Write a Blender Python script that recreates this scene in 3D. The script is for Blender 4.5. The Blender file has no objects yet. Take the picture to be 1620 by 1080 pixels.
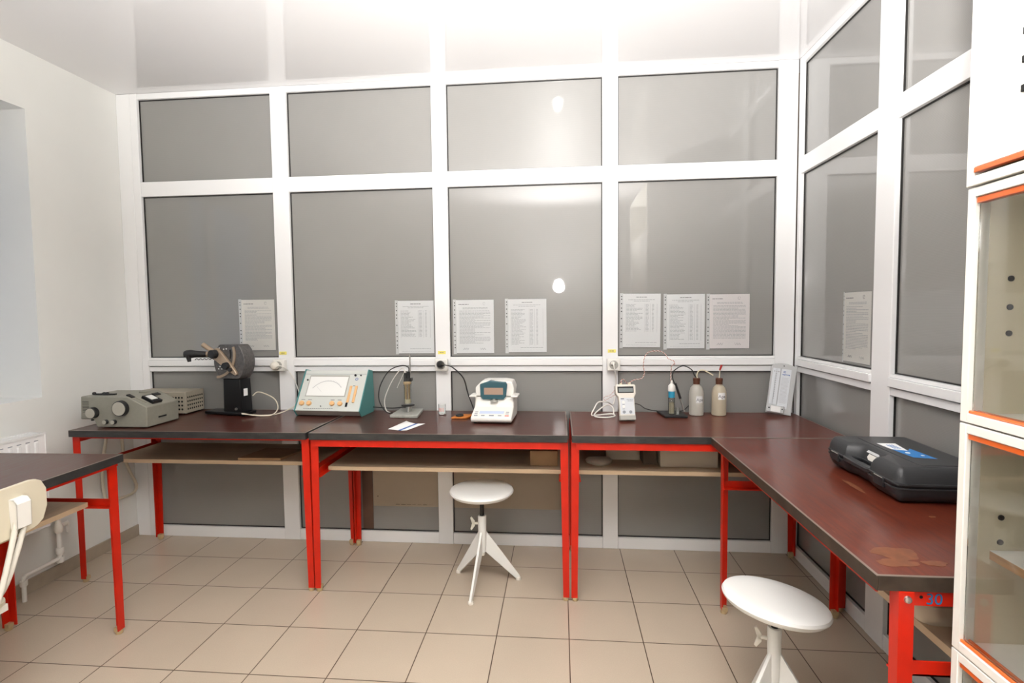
import bpy, math, random
from mathutils import Vector, Matrix, Euler
random.seed(7)
C = bpy.context.scene.collection
PI = math.pi
R = math.radians

# ------------------------------------------------------------ camera, light
SC = bpy.context.scene
vs = SC.view_settings
vs.view_transform = 'Standard'; vs.look = 'None'; vs.gamma = 1.0; vs.use_curve_mapping = False
vs.exposure = 0.04
SC.display_settings.display_device = 'sRGB'

def make_camera():
    yaw, pitch, roll = -.0906375, .0561326, .0110776
    def ray(X, Y):
        c, s = math.cos(-roll), math.sin(-roll); X, Y = c*X - s*Y, s*X + c*Y
        c, s = math.cos(pitch), math.sin(pitch); y, z = c + s*Y, -s + c*Y
        c, s = math.cos(yaw), math.sin(yaw)
        return Vector((c*X + s*y, -s*X + c*y, z))
    f = ray(0, 0); r = ray(1, 0) - f; u = ray(0, 1) - f
    m = Matrix((r.normalized(), u.normalized(), (-f).normalized())).transposed().to_4x4()
    m.translation = Vector((2.66973, -2.71199, 1.34601))
    cd = bpy.data.cameras.new('camera'); co = bpy.data.objects.new('camera', cd); C.objects.link(co)
    co.matrix_world = m
    cd.sensor_width = 36; cd.lens = 836.22*36/1620; cd.clip_start = .02
    SC.camera = co
make_camera()

w = bpy.data.worlds.new('world'); SC.world = w; w.use_nodes = True
w.node_tree.nodes['Background'].inputs[0].default_value = (.55, .72, 1, 1)
w.node_tree.nodes['Background'].inputs[1].default_value = .6

def lamp(name, kind, loc, direction, energy, color=(1, 1, 1), **k):
    d = bpy.data.lights.new(name, kind); d.energy = energy; d.color = color
    for a, b in k.items(): setattr(d, a, b)
    o = bpy.data.objects.new(name, d); C.objects.link(o); o.location = loc
    o.rotation_euler = Vector(direction).to_track_quat('-Z', 'Y').to_euler()
    return o
# the photographer's flash, its head turned up to the ceiling, with a little spill forward
WARM = (1, .982, .958)
lamp('flash_bounce', 'SPOT', (2.66, -2.82, 1.66), (.0, .55, 1), 900, WARM, spot_size=R(140), spot_blend=.8, shadow_soft_size=.05)
lamp('flash_spill', 'AREA', (2.66, -2.78, 1.62), (-.02, 1, -.18), 4, WARM, shape='DISK', size=.13)
# ------------------------------------------------------------ materials
M = {}
def mat(name, col, rough=.5, metal=0, coat=0, coat_r=.05, trans=0, ior=1.45, emis=0, noise=0, nscale=30, stretch=(1, 1, 1), col2=None, bump=0, spec=None, alpha=None, sss=0):
    m = bpy.data.materials.new(name); m.use_nodes = True
    nt = m.node_tree; b = nt.nodes['Principled BSDF']
    b.inputs['Base Color'].default_value = (*col, 1)
    b.inputs['Roughness'].default_value = rough; b.inputs['Metallic'].default_value = metal
    b.inputs['Coat Weight'].default_value = coat; b.inputs['Coat Roughness'].default_value = coat_r
    b.inputs['Transmission Weight'].default_value = trans; b.inputs['IOR'].default_value = ior
    if spec is not None: b.inputs['Specular IOR Level'].default_value = spec
    if alpha is not None: b.inputs['Alpha'].default_value = alpha
    if noise or bump:
        tc = nt.nodes.new('ShaderNodeTexCoord'); mp = nt.nodes.new('ShaderNodeMapping')
        mp.inputs['Scale'].default_value = stretch
        n = nt.nodes.new('ShaderNodeTexNoise'); n.inputs['Scale'].default_value = nscale; n.inputs['Detail'].default_value = 5
        nt.links.new(tc.outputs['Object'], mp.inputs[0]); nt.links.new(mp.outputs[0], n.inputs[0])
        if noise:
            rp = nt.nodes.new('ShaderNodeValToRGB')
            c2 = col2 or tuple(c*(1-noise) for c in col)
            rp.color_ramp.elements[0].position = .35; rp.color_ramp.elements[1].position = .68
            rp.color_ramp.elements[0].color = (*c2, 1); rp.color_ramp.elements[1].color = (*col, 1)
            nt.links.new(n.outputs[0], rp.inputs[0]); nt.links.new(rp.outputs[0], b.inputs['Base Color'])
        if bump:
            bp = nt.nodes.new('ShaderNodeBump'); bp.inputs['Strength'].default_value = bump; bp.inputs['Distance'].default_value = .002
            nt.links.new(n.outputs[0], bp.inputs['Height']); nt.links.new(bp.outputs[0], b.inputs['Normal'])
    M[name] = m
    return m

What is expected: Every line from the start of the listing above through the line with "SC.display_settings.display_device = 'sRGB'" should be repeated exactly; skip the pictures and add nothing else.

Expected output:
Write a Blender Python script that recreates this scene in 3D. The script is for Blender 4.5. The Blender file has no objects yet. Take the picture to be 1620 by 1080 pixels.
import bpy, math, random
from mathutils import Vector, Matrix, Euler
random.seed(7)
C = bpy.context.scene.collection
PI = math.pi
R = math.radians

# ------------------------------------------------------------ camera, light
SC = bpy.context.scene
vs = SC.view_settings
vs.view_transform = 'Standard'; vs.look = 'None'; vs.gamma = 1.0; vs.use_curve_mapping = False
vs.exposure = 0.04
SC.display_settings.display_device = 'sRGB'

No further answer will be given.